Up & Atom


In a recently issued NRC adjudicatory decision, the Commission reaffirmed its regulatory interpretation allowing power reactor licensees applying for subsequent license renewal (SLR), and the NRC Staff reviewing these applications, to rely on the NRC’s Generic Environmental Impact Statement (GEIS) for License Renewal of Nuclear Plants (GEIS). Two of the five Commissioners dissented, however, arguing this interpretation violates the NRC’s obligations under the National Environmental Policy Act (NEPA).

At issue in this proceeding is the SLR application for Peach Bottom Atomic Power Station Units 2 and 3 (Peach Bottom). Peach Bottom is the second power station to apply for (and receive) a subsequent 20-year renewed license. Beyond Nuclear, an anti-nuclear advocacy group, filed a hearing request and petition to intervene in the NRC proceeding, proposing two contentions to be litigated at an evidentiary hearing. After briefing and oral argument, the Atomic Safety and Licensing Board (Board) denied Beyond Nuclear’s hearing request and found neither of its contentions were admissible.

Beyond Nuclear only appealed the Board’s denial of Contention 2, which alleged, among other things, that the applicant’s environmental report violated the NEPA and 10 CFR 51.53(c)(2) by failing to address potential environmental impacts from hypothetical accidents associated with aging equipment. The central dispute was whether the applicant could rely on the NRC’s generic evaluation of this scenario as presented in the GEIS and codified in NRC regulations. Beyond Nuclear argued that Peach Bottom could not rely on the GEIS because 10 CFR 51.53(c)(3) limits its applicability to applicants seeking an “initial” renewed license.

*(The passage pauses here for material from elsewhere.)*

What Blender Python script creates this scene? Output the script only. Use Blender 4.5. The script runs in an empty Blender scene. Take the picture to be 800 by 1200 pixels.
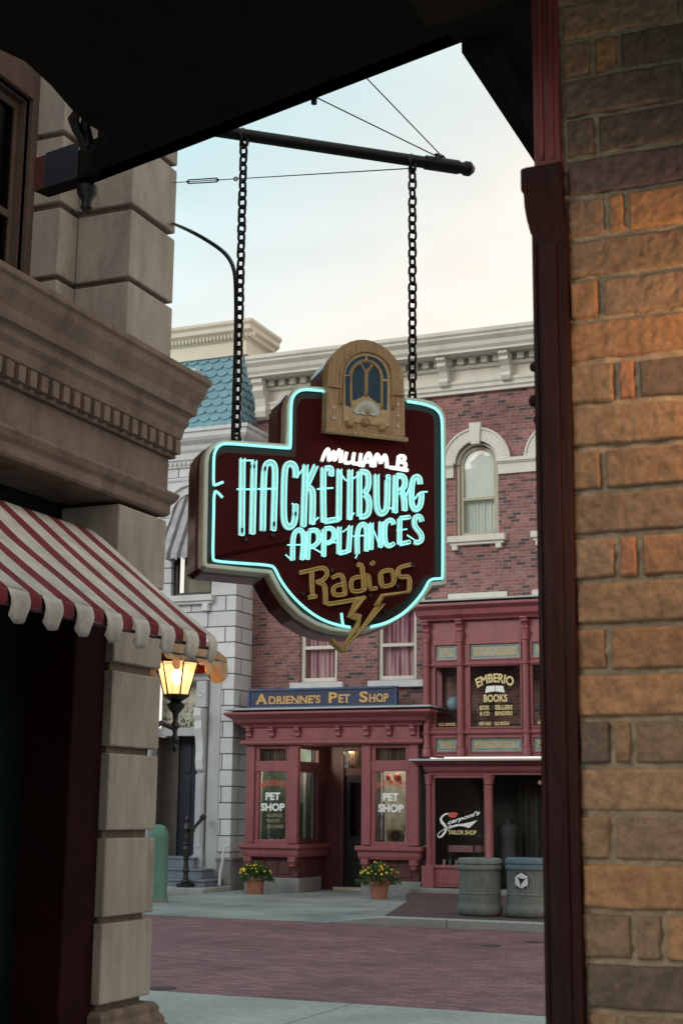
import bpy, math, random
from math import sin, cos, pi, radians, sqrt, atan2
from mathutils import Vector, Matrix
random.seed(7)
SC = bpy.context.scene
COL = SC.collection
# ------------------------------------------------------------ camera, world, sun, exposure
EYE = 1.65; FPX = 1700.0; YAW = radians(23); PITCH = radians(11.6); ROLL = radians(.57)
CAMROT = Matrix.Rotation(YAW, 3, 'Z') @ Matrix.Rotation(pi/2+PITCH, 3, 'X') @ Matrix.Rotation(ROLL, 3, 'Z')
cd = bpy.data.cameras.new('camera'); cam = bpy.data.objects.new('camera', cd); COL.objects.link(cam)
cam.matrix_world = Matrix.Translation((0, 0, EYE)) @ CAMROT.to_4x4()
cd.sensor_width = 36; cd.sensor_fit = 'AUTO'; cd.lens = 36*FPX/1200; cd.clip_end = 2000; cd.clip_start = .05
cd.dof.use_dof = True; cd.dof.focus_distance = 9.0; cd.dof.aperture_fstop = 11
SC.camera = cam
W = bpy.data.worlds.new("World"); SC.world = W; W.use_nodes = True
SUN_EL = radians(24); SUN_AZ = radians(205)   # azimuth of the sun: behind and left of the camera
def setup_world():
    nt = W.node_tree; n = nt.nodes; l = nt.links; n.clear()
    out = n.new('ShaderNodeOutputWorld'); bg = n.new('ShaderNodeBackground'); bg.inputs[1].default_value = .1
    sky = n.new('ShaderNodeTexSky'); sky.sky_type = 'NISHITA'; sky.sun_disc = False
    sky.sun_elevation = SUN_EL; sky.sun_rotation = SUN_AZ
    tc = n.new('ShaderNodeTexCoord')
    mp = n.new('ShaderNodeMapping'); mp.inputs['Scale'].default_value = (1, 1, 2.2); l.new(tc.outputs['Generated'], mp.inputs[0])
    nz = n.new('ShaderNodeTexNoise'); nz.inputs['Scale'].default_value = 2.1; nz.inputs['Detail'].default_value = 6; nz.inputs['Roughness'].default_value = .52
    l.new(mp.outputs[0], nz.inputs[0])
    cr = n.new('ShaderNodeValToRGB'); cr.color_ramp.elements[0].position = .38; cr.color_ramp.elements[1].position = .66
    cr.color_ramp.elements[0].color = (.80, .80, .80, 1); cr.color_ramp.elements[1].color = (1, 1, 1, 1)
    l.new(nz.outputs[0], cr.inputs[0])
    # cloud layer: pale blue-white high up, cream towards the horizon and the east
    sep = n.new('ShaderNodeSeparateXYZ'); l.new(tc.outputs['Generated'], sep.inputs[0])
    m1 = n.new('ShaderNodeMath'); m1.operation = 'MULTIPLY_ADD'; m1.inputs[1].default_value = 1.1; l.new(sep.outputs[0], m1.inputs[0])
    m2 = n.new('ShaderNodeMath'); m2.operation = 'MULTIPLY'; m2.inputs[1].default_value = -1.5; l.new(sep.outputs[2], m2.inputs[0]); l.new(m2.outputs[0], m1.inputs[2])
    mr = n.new('ShaderNodeMapRange'); mr.inputs[1].default_value = -1.22; mr.inputs[2].default_value = -.85; l.new(m1.outputs[0], mr.inputs[0])
    cc = n.new('ShaderNodeMix'); cc.data_type = 'RGBA'; cc.inputs[6].default_value = (4.7, 7.3, 7.8, 1); cc.inputs[7].default_value = (8.7, 7.9, 6.8, 1)
    l.new(mr.outputs[0], cc.inputs[0])
    mx = n.new('ShaderNodeMix'); mx.data_type = 'RGBA'; l.new(cr.outputs[0], mx.inputs[0]); l.new(sky.outputs[0], mx.inputs[6]); l.new(cc.outputs[2], mx.inputs[7])
    mb_ = n.new('ShaderNodeMapRange'); mb_.inputs[1].default_value = -.3; mb_.inputs[2].default_value = .8; mb_.inputs[3].default_value = 1.0; mb_.inputs[4].default_value = 1.25; l.new(sep.outputs[1], mb_.inputs[0])
    nz2 = n.new('ShaderNodeTexNoise'); nz2.inputs['Scale'].default_value = 3.2; nz2.inputs['Detail'].default_value = 7; nz2.inputs['Roughness'].default_value = .55; nz2.inputs['Distortion'].default_value = .6; l.new(mp.outputs[0], nz2.inputs[0])
    cb = n.new('ShaderNodeMapRange'); cb.inputs[1].default_value = .3; cb.inputs[2].default_value = .7; cb.inputs[3].default_value = .90; cb.inputs[4].default_value = 1.08; l.new(nz2.outputs[0], cb.inputs[0])
    mm = n.new('ShaderNodeMath'); mm.operation = 'MULTIPLY'; l.new(mb_.outputs[0], mm.inputs[0]); l.new(cb.outputs[0], mm.inputs[1])
    br = n.new('ShaderNodeMix'); br.data_type = 'RGBA'; br.blend_type = 'MULTIPLY'; br.inputs[0].default_value = 1; br.clamp_result = False; l.new(mx.outputs[2], br.inputs[6]); l.new(mm.outputs[0], br.inputs[7])
    l.new(br.outputs[2], bg.inputs[0]); l.new(bg.outputs[0], out.inputs[0])
setup_world()
sd = bpy.data.lights.new('sun', 'SUN'); sd.energy = 1.1; sd.angle = radians(25); sd.color = (1, .95, .88)
sun = bpy.data.objects.new('sun', sd); COL.objects.link(sun)
sdir = Vector((sin(SUN_AZ)*cos(SUN_EL), cos(SUN_AZ)*cos(SUN_EL), sin(SUN_EL)))
sun.rotation_euler = sdir.to_track_quat('Z', 'Y').to_euler()
vs = SC.view_settings; vs.view_transform = 'Standard'; vs.look = 'None'; vs.gamma = 1; vs.exposure = 0.15; vs.use_curve_mapping = False
SC.render.engine = 'CYCLES'

# ------------------------------------------------------------ survey helpers: photo point -> world point on a known plane
def ray(x, y): return CAMROT @ Vector(((x-400)/FPX, -(y-600)/FPX, -1))
def gy(x, y, Y): d = ray(x, y); t = Y/d.y; return Vector((d.x*t, Y, EYE+d.z*t))
def gx(x, y, X): d = ray(x, y); t = X/d.x; return Vector((X, d.y*t, EYE+d.z*t))
def gz(x, y, Z=0): d = ray(x, y); t = (Z-EYE)/d.z; return Vector((d.x*t, d.y*t, Z))

# ------------------------------------------------------------ materials
MATS = {}
def nodes(name):
    m = bpy.data.materials.new(name); m.use_nodes = True; nt = m.node_tree
    return m, nt, nt.nodes, nt.links, nt.nodes['Principled BSDF']
def plain(name, col, rough=.6, var=.18, scale=6, bump=.15, metal=0, coat=0, dist=.01, streak=0, dirt=None):
    m, nt, n, l, b = nodes(name)
    geo = n.new('ShaderNodeNewGeometry')
    mp = n.new('ShaderNodeMapping'); l.new(geo.outputs['Position'], mp.inputs[0])
    if streak: mp.inputs['Scale'].default_value = (1, 1, 1/streak)
    nz = n.new('ShaderNodeTexNoise'); nz.inputs['Scale'].default_value = scale; nz.inputs['Detail'].default_value = 7; nz.inputs['Roughness'].default_value = .62
    l.new(mp.outputs[0], nz.inputs[0])
    mr = n.new('ShaderNodeMapRange'); mr.inputs[1].default_value = .3; mr.inputs[2].default_value = .7; mr.inputs[3].default_value = 1-var; mr.inputs[4].default_value = 1+var*.7
    l.new(nz.outputs[0], mr.inputs[0])
    mix = n.new('ShaderNodeMix'); mix.data_type = 'RGBA'; mix.blend_type = 'MULTIPLY'; mix.inputs[0].default_value = 1
    mix.inputs[6].default_value = (*col, 1); l.new(mr.outputs[0], mix.inputs[7])
    last = mix.outputs[2]
    if dirt:
        nz3 = n.new('ShaderNodeTexNoise'); nz3.inputs['Scale'].default_value = dirt[1]; nz3.inputs['Detail'].default_value = 8; nz3.inputs['Roughness'].default_value = .7
        l.new(mp.outputs[0], nz3.inputs[0])
        r3 = n.new('ShaderNodeMapRange'); r3.inputs[1].default_value = .52; r3.inputs[2].default_value = .72; r3.inputs[4].default_value = dirt[2]; l.new(nz3.outputs[0], r3.inputs[0])
        m3 = n.new('ShaderNodeMix'); m3.data_type = 'RGBA'; l.new(r3.outputs[0], m3.inputs[0]); l.new(last, m3.inputs[6]); m3.inputs[7].default_value = (*dirt[0], 1)
        last = m3.outputs[2]
    l.new(last, b.inputs['Base Color'])
    b.inputs['Roughness'].default_value = rough; b.inputs['Metallic'].default_value = metal; b.inputs['Coat Weight'].default_value = coat
    if bump:
        nz2 = n.new('ShaderNodeTexNoise'); nz2.inputs['Scale'].default_value = scale*7; nz2.inputs['Detail'].default_value = 6; l.new(mp.outputs[0], nz2.inputs[0])
        bp = n.new('ShaderNodeBump'); bp.inputs['Strength'].default_value = bump; bp.inputs['Distance'].default_value = dist
        l.new(nz2.outputs[0], bp.inputs['Height']); l.new(bp.outputs[0], b.inputs['Normal'])
    MATS[name] = m; return m
def dull(*ms):
    for m in ms: m.node_tree.nodes['Principled BSDF'].inputs['Specular IOR Level'].default_value = .08
def emit(name, col, s):
    m, nt, n, l, b = nodes(name); b.inputs['Base Color'].default_value = (*[c*.5 for c in col], 1)
    b.inputs['Emission Color'].default_value = (*col, 1); b.inputs['Emission Strength'].default_value = s; b.inputs['Roughness'].default_value = .2
    return m
def glass(name, tint=(.94, .96, .95), refl=1.0, milk=0):
    m = bpy.data.materials.new(name); m.use_nodes = True; nt = m.node_tree; n = nt.nodes; l = nt.links; n.clear()
    o = n.new('ShaderNodeOutputMaterial'); t = n.new('ShaderNodeBsdfTransparent'); t.inputs[0].default_value = (*tint, 1)
    g = n.new('ShaderNodeBsdfGlossy'); g.inputs['Roughness'].default_value = .03
    f = n.new('ShaderNodeFresnel'); f.inputs[0].default_value = 1.5
    geo = n.new('ShaderNodeNewGeometry'); nz = n.new('ShaderNodeTexNoise'); nz.inputs['Scale'].default_value = 1.6; l.new(geo.outputs['Position'], nz.inputs[0])
    bp = n.new('ShaderNodeBump'); bp.inputs['Strength'].default_value = .25; bp.inputs['Distance'].default_value = .02; l.new(nz.outputs[0], bp.inputs['Height']); l.new(bp.outputs[0], g.inputs['Normal'])
    mu = n.new('ShaderNodeMath'); mu.operation = 'MULTIPLY'; mu.inputs[1].default_value = refl; l.new(f.outputs[0], mu.inputs[0])
    x = n.new('ShaderNodeMixShader'); l.new(mu.outputs[0], x.inputs[0]); l.new(t.outputs[0], x.inputs[1]); l.new(g.outputs[0], x.inputs[2])
    if milk:
        d = n.new('ShaderNodeBsdfDiffuse'); d.inputs[0].default_value = (.8, .8, .78, 1); y = n.new('ShaderNodeMixShader'); y.inputs[0].default_value = milk
        l.new(x.outputs[0], y.inputs[1]); l.new(d.outputs[0], y.inputs[2]); x = y
    l.new(x.outputs[0], o.inputs[0]); return m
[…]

In April 2020, as we previously discussed, a four-member Commission affirmed in a different SLR proceeding that Section 51.53(c)(3) does not limit the applicability of the GEIS to initial license renewal. Commissioner Baran dissented from that ruling, and Commissioner Hanson had not yet joined the Commission. In ruling on Beyond Nuclear’s appeal in the Peach Bottom proceeding, the majority of the Commission pointed to, and declined to revisit, its earlier decision. In dissent, Commissioners Baran and Hanson argued that applying Section 51.53(c)(3) to subsequent renewal conflicts with the wording of the regulation and violates the NRC’s NEPA obligations. They believe the Commission’s decision wrongly expands the scope of the GEIS “after the fact” because it did not “analyze the subsequent license renewal time period.”

Although this decision confirms the applicability of Section 51.53(c) and the GEIS to SLR applications, it is worth noting that Commission membership could change under a new administration. In addition, the NRC is in the process of updating the GEIS and its codified conclusions, and has indicated that it may seek to “clarify” the applicability of the GEIS to SLR applications as part of that proceeding, which potentially could resolve the issue. However, the update and associated rulemaking are not expected to be final until 2023, and the Staff’s approach is subject to change.

We will continue to monitor further developments in this area.